I have to say that this post and accompanying Q&A (to say nothing of the hour+ long live stream from the director) show a massive amount of thoughtfulness not only to the change at hand, but how the change positively impacts the mission and strategic vision of FIRST. This was so carefully planned, thoughtfully executed, and emotionally genuine, (so you know no one above Frank had any hand in writing it out :wink: ).

But seriously…
I do not know if Frank knows who I am but I want him to know that I and others really appreciate the work that he and his team did on this. It clearly was a herculean effort to build the necessary consensus among some pretty titanic stakeholders, and involved consulting many different groups of senior leaders across the FIRST-verse. Not to pull this particular dead body out of the ground, but this is the kind of work that so clearly was not done in the months leading up to the decision FIRST announced back in April of 2015.

I also want to point out that a lot of the language and sentiments expressed by Frank echo not only the paper Jim wrote a while ago, but also this specific presentation Allen Gregory gave 2 years ago. I also want to bring back what initially changed my mind on it, this very large thread started by Brandon Holley back in 2013.


With a 50% number I think this is based more on a “you do some kind of testing on a second platform”, which many more teams do with an old drive base and maybe a test manipulator. I don’t remember the wording anymore but memory from survey questions about second robots had us answering yes to some when literally all we did was testing encoder and some drive practice on an old frame.

In the past, I would have agreed with you, but over the past year or two I’ve been surprised at the number of younger teams in my area who I would have never expected would have had the resources to build two robots, actually manage to build two robots. Granted, they might not be perfectly identical but more than enough to get some practice in.

I suspect the advent of inexpensive, high-functional, easy to assemble COTS basic chassis (like the KOP chassis, or the Vex Versachassis) have made it far easier for more teams to build multiple robots, since a major part of the build (the chassis) can now be done far faster and easier than previously.

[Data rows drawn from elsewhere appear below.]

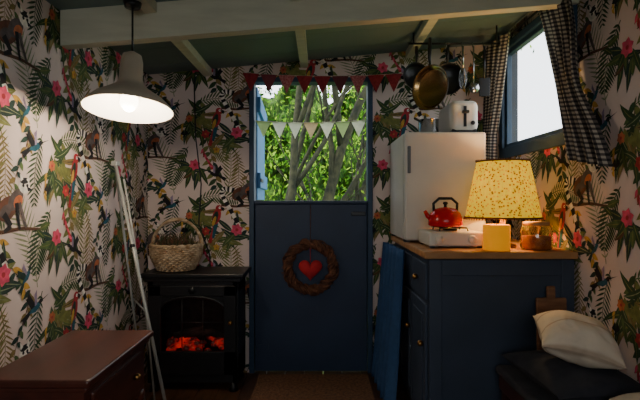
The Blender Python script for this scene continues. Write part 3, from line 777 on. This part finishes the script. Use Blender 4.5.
for k in range(12000):
    p = Vector((random.uniform(-4.0, 2.0), random.uniform(7.0, 9.0), random.uniform(-.3, 3.9)))
    if p.z > 2.6 and random.random() < .25: continue
    addleaf(h, p, random.uniform(.03, .065), random.choice(leafmats))
h.done()

# ------------------------------------------------------------ lights
wd = bpy.data.worlds.new('World'); bpy.context.scene.world = wd; wd.use_nodes = True
bg = wd.node_tree.nodes['Background']; bg.inputs[0].default_value = (.90, .95, 1.0, 1); bg.inputs[1].default_value = 4.2
def light(name, typ, loc, energy, color, **k):
    ld = bpy.data.lights.new(name, typ); ld.energy = energy; ld.color = color
    for a, v in k.items(): setattr(ld, a, v)
    ob = bpy.data.objects.new(name, ld); ob.location = loc; bpy.context.scene.collection.objects.link(ob); return ob
s = light('sun', 'SUN', (0, 0, 8), 5, (1, .95, .82), angle=R(2)); s.rotation_euler = Vector((.8, .25, -1)).to_track_quat('-Z', 'Y').to_euler()
light('pendant_light', 'POINT', (PL.x, PL.y-.004, PL.z-.005), 13, (1, .84, .64), shadow_soft_size=.03)
light('table_lamp_light', 'POINT', (LX, LY, 1.155), 13.0, (1, .66, .28), shadow_soft_size=.03)
light('stove_glow', 'POINT', (xm, 2.78, .36), .03, (1, .12, .04), shadow_soft_size=.03)
def portal(name, loc, rot, sx_, sy):
    o = light(name, 'AREA', loc, 1, (1, 1, 1), shape='RECTANGLE', size=sx_, size_y=sy); o.rotation_euler = rot; o.data.cycles.is_portal = True
portal('portal_door', (-.055, YB+.10, 1.47), (R(-90), 0, 0), .70, .76)
portal('portal_window', (XR+.09, 2.465, 1.7), (R(90), 0, R(90)), .76, .6)
portal('portal_rear', (0, YF-.09, 1.30), (R(90), 0, 0), 1.6, .9)

cd = bpy.data.cameras.new('camera'); cd.lens = 26.44; cd.sensor_width = 36; cd.clip_start = .05
co = bpy.data.objects.new('camera', cd); co.location = (0, 0, 1.1); co.rotation_euler = (R(90), 0, 0)
bpy.context.scene.collection.objects.link(co); bpy.context.scene.camera = co
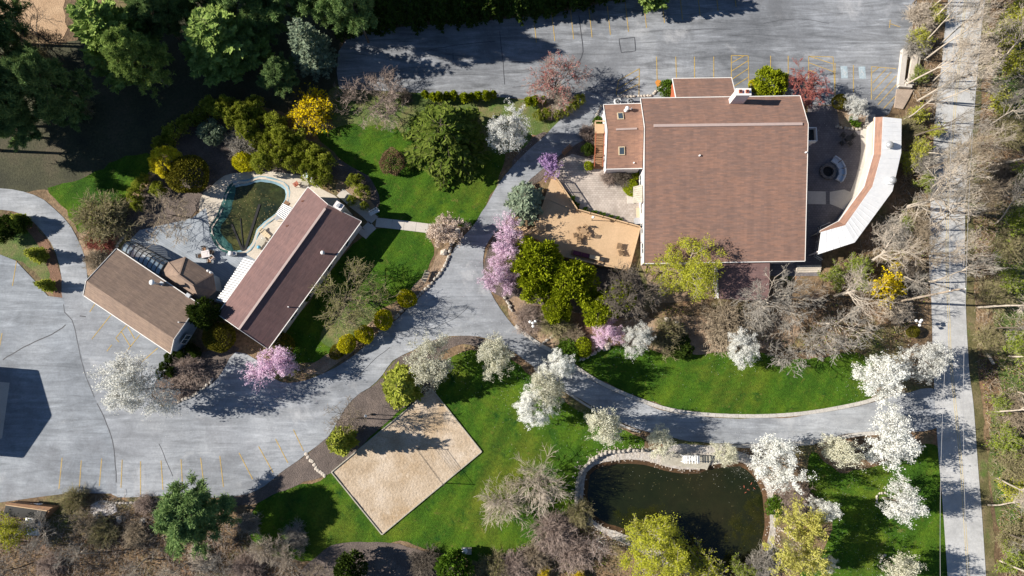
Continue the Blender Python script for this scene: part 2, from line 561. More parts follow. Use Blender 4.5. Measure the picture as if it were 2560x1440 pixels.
M['white_trim'] = plain('white_trim', (.72, .70, .67), .5, .04)
M['pink_trim'] = plain('pale_ridge_vent', (.40, .31, .28), .6, .06)
M['white_siding'] = surf('white_siding', [(.62, .56, .55), (.68, .62, .60)], .8, (4, .06), None, .7, 'obj')
M['red_siding'] = surf('red_wood_siding', [(.30, .08, .04), (.38, .11, .05)], .8, (4, .2), None, .7, 'obj')
M['blue_siding'] = surf('blue_grey_siding', [(.30, .36, .42), (.36, .42, .48)], .8, (4, .08), None, .7, 'obj')
M['white_metal'] = surf('white_metal_roof', [(.76, .77, .78), (.84, .84, .84)], .5, (2, .05), None, .45, 'world', spec=.5)
M['stripe_metal'] = plain('pale_corrugated_metal', (.20, .205, .215), .4, .08)
M['metal'] = plain('galvanised_metal', (.48, .49, .50), .35, .1, metallic=.5)
M['white_paint'] = plain('white_paint', (.80, .79, .77), .5, .03)
M['dark_metal'] = plain('dark_metal', (.035, .034, .033), .5, .15)
M['black'] = plain('black_opening', (.012, .012, .013), .8, .1)
M['glass'] = glassy('window_glass', (.05, .07, .09), .04, .8)
M['pane'] = glassy('sunroom_glass', (.34, .44, .52), .05, .9, .72)  # pale blue carries the sky reflected in the panes
M['deck'] = bricks('cedar_deck', (.52, .35, .20), (.60, .41, .245), (.38, .24, .13), 3.6, .15, rot=-.9, ms=.012)
M['cedar'] = surf('cedar_timber', [(.435, .30, .175), (.525, .365, .222)], .5, (5, .12), None, .8, 'obj')
M['old_wood'] = surf('weathered_timber', [(.34, .31, .25), (.44, .41, .34)], 1.0, (5, .25), None, .85, 'obj')
M['brown_wood'] = surf('brown_timber', [(.20, .11, .06), (.28, .16, .09)], 1.0, (5, .25), None, .85, 'obj')
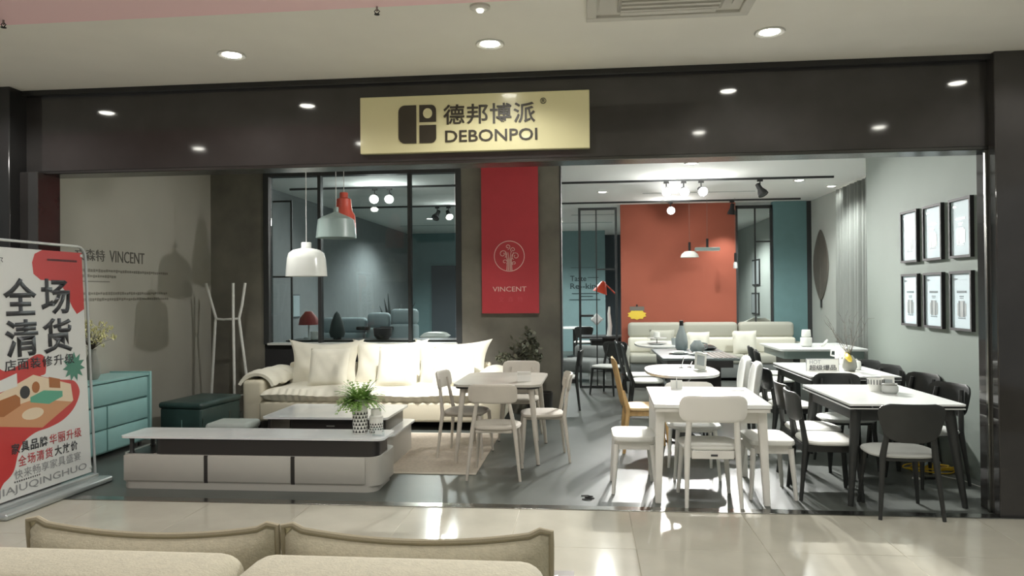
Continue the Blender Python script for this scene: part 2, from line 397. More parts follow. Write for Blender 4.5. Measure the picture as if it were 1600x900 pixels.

Teams just like you in 2016 from the end of year survey that teams take.

Our team is pretty “middle of the pack”. In 11 seasons, we’ve never won a regional, or even been a finalist. We’ve only won ONE technical award (unless you count creativity, which I don’t, or EI, which we won not for our robot, but for forming a team from 4 separate high schools on a tiny rock). In the past 5 years or so, we’ve typically gotten to QFs and lost - I think we got to SFs once or twice - most typically as a first pick of a lower-ranked alliance (5th-8th). We go to one or two regionals (depending on whether we can afford the travel) every year. Only went to worlds once, in 2010, when we won EI.

We have built a practice bot since, I believe, 2013 (maybe 2012). But maybe not in 2014, I don’t remember that year, we pretty much sucked that year. Definitely every year from 2015-2018. An actual, functioning, pretty-close-to-our-comp-bot, practice bot - not just a drive train or stripped-down version. Only difference is that some years it’s finished earlier than others, and we have more practice/programming time with it.

I think there are a lot of teams like us. (But there’s a perception fallacy that says I will assume that more teams are like us, than really are, so I’m sure my estimate is high. Still, believe me, it’s not just the top-tier teams that are building practice bots.)